Richards: There are a few large and well-established incumbents, a few up-and-coming companies, and some smaller, unknown solutions. We really wanted something that could be well-supported and very flexible. As you look at the market for this, some of the established vendors that come out of the mainframe world carry with that a lot off baggage and price points that don't always look good for the mid-sized market.    

FCIO: Is there anything you wish the technology could do that it doesn't do now?

Richards: We're moving more and more into the cloud all the time. We're implementing an ERP system in the cloud right now, and we're beginning to work with Amazon UC2. There's a lot of hype with the cloud, and there's a lot of reality with it too. In the future, organizations like UC4 are going to have to play in the cloud space really well, and we've been talking about that with them. 

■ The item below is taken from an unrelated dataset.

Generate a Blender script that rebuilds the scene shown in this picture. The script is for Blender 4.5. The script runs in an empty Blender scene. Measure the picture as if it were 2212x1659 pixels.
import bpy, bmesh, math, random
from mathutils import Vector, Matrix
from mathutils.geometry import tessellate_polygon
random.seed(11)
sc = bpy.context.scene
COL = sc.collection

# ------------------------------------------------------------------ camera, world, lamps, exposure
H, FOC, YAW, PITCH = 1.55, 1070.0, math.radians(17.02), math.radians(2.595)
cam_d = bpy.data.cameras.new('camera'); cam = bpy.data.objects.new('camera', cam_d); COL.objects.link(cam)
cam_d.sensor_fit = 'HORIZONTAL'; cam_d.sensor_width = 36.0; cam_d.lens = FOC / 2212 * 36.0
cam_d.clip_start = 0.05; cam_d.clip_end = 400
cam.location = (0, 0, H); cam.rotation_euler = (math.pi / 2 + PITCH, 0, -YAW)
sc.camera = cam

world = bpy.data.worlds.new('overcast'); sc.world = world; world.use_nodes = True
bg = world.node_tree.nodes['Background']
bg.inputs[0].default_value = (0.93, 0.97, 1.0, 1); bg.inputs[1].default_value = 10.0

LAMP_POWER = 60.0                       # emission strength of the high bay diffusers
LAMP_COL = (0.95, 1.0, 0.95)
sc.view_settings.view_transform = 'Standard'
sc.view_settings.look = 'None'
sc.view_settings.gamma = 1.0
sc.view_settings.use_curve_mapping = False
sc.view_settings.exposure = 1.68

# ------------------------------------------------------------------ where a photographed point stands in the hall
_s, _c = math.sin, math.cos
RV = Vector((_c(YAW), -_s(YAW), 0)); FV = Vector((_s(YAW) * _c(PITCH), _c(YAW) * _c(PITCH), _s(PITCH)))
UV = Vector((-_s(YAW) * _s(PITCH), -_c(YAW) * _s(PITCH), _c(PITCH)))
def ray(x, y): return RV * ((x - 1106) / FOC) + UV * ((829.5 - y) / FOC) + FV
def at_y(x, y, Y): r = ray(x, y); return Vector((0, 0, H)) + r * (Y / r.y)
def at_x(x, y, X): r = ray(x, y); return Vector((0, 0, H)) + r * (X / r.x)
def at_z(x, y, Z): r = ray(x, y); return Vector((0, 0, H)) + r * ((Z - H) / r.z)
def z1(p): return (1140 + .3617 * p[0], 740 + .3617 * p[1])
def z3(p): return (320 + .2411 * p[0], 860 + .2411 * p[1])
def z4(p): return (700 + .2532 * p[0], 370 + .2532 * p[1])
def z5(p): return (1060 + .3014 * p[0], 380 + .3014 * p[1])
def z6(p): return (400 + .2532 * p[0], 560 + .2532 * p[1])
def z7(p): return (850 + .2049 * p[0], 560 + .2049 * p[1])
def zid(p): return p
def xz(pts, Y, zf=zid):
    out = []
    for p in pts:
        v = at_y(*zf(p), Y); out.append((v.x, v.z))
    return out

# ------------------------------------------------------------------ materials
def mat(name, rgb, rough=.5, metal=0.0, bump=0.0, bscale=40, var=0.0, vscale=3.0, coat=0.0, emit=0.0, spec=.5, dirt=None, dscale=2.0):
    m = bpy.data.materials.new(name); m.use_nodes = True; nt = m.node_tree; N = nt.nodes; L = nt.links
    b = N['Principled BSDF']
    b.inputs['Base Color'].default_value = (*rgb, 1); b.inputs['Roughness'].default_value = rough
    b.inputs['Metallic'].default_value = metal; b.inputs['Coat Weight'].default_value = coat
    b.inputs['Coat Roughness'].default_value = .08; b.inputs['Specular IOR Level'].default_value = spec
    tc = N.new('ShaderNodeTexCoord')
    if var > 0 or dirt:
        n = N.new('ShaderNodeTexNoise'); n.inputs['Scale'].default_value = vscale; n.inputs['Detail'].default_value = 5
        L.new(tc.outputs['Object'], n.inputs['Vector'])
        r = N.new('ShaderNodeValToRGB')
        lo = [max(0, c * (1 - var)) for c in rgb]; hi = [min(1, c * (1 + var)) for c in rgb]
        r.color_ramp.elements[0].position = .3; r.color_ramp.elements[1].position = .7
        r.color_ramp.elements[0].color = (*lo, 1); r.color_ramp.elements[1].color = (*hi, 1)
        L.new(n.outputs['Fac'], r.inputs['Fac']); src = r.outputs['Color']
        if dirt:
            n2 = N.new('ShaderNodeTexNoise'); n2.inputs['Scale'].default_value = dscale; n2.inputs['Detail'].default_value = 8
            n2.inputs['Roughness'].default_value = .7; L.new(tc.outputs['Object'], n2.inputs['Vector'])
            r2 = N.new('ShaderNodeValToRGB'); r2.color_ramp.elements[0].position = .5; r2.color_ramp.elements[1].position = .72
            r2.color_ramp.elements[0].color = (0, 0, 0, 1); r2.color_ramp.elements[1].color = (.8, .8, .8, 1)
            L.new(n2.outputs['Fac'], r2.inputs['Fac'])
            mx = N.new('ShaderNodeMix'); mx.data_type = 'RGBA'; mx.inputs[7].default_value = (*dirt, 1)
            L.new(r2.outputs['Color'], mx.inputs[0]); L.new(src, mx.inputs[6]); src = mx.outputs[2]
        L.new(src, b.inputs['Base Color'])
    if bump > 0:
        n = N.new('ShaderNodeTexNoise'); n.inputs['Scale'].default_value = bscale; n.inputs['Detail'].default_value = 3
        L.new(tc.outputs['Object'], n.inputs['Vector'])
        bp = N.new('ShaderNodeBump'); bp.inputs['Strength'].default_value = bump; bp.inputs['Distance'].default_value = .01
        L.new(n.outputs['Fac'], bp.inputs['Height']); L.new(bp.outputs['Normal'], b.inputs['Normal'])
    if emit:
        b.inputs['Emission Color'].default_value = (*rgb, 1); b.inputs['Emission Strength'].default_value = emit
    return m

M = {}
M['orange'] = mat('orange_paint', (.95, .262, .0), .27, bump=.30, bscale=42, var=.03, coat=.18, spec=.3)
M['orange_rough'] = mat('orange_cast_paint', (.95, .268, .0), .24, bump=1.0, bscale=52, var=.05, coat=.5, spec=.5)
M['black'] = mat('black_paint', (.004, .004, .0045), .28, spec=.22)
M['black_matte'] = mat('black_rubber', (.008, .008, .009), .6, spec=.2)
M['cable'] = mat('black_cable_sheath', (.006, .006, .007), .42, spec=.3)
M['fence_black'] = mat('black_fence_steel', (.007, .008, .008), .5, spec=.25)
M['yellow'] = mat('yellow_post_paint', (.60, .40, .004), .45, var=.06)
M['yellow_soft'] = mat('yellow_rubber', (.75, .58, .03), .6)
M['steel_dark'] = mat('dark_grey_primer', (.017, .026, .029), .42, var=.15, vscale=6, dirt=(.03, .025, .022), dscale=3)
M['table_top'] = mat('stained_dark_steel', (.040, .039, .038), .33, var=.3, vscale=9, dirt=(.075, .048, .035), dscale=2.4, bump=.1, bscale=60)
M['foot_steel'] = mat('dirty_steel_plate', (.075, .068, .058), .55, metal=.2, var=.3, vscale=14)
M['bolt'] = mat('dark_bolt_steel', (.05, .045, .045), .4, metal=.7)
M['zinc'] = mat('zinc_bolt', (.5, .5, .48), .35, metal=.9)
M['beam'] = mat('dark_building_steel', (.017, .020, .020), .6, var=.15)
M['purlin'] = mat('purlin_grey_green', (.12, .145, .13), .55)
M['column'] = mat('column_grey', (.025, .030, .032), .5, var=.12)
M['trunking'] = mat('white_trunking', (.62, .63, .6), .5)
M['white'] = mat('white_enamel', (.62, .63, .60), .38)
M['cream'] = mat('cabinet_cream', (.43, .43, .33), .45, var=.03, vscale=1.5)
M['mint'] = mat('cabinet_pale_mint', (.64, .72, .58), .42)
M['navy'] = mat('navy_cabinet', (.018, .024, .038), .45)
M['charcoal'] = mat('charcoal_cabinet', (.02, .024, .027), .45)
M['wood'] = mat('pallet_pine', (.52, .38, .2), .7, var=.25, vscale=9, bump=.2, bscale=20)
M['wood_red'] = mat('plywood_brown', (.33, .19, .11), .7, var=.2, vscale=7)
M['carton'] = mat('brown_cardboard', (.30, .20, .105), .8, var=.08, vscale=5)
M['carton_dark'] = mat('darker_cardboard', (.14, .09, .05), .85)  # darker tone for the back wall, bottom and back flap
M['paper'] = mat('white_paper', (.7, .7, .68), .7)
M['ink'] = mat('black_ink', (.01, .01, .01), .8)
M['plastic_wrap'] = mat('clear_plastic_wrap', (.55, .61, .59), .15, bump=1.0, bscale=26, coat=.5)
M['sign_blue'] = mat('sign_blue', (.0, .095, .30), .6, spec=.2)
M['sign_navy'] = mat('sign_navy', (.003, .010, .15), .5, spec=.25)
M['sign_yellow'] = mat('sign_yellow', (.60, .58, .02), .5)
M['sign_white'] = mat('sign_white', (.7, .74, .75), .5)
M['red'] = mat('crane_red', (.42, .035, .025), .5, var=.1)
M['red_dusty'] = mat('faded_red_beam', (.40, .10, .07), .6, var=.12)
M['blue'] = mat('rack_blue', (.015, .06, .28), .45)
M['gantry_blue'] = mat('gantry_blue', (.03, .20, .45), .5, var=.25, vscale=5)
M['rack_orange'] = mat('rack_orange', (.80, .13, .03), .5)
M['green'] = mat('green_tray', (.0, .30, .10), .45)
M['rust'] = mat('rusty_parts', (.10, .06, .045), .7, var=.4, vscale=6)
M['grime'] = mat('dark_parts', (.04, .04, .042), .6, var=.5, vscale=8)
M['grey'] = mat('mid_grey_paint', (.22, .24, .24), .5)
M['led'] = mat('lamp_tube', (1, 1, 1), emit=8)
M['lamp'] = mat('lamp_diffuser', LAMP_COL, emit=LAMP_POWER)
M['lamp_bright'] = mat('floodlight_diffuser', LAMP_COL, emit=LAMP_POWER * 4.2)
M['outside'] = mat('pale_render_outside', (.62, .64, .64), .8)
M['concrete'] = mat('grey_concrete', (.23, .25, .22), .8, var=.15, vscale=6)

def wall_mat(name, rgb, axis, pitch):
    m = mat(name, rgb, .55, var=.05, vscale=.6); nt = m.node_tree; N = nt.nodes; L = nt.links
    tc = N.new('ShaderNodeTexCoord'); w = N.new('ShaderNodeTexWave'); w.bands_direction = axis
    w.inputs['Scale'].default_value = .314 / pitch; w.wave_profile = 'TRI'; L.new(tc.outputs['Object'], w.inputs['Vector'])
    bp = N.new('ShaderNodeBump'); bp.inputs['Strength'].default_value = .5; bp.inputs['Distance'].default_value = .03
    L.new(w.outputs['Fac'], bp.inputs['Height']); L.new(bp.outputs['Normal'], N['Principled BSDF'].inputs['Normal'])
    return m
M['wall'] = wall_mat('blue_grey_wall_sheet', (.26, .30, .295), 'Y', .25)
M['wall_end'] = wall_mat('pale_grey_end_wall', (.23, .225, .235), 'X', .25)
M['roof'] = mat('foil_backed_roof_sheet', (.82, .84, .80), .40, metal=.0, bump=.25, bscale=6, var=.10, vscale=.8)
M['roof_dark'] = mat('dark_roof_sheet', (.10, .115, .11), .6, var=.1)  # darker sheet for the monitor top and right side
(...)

FCIO: How hard was it to pitch this investment to those who hold the purse strings?

Richards: Ultimately I had to sell it to our budget review team. It's not like [pitching] a CRM system or something. It doesn't have a lot of glitz. Nobody wants to spend money on infrastructure, but if you can take care of some of the foundational stuff, you have more time for innovation and new products. 

The value that we've gotten out of the tool has far exceeded our initial ROI. We've about doubled the amount of production build cycles we can do in a year now.

We've reduced our production server farm deployments from about 5 to 8 hours to under an hour. The number of people who had to be involved have been reduced dramatically as well. It can now be done by a single person. 

The advice I would give is think broadly. CIOs need to think big.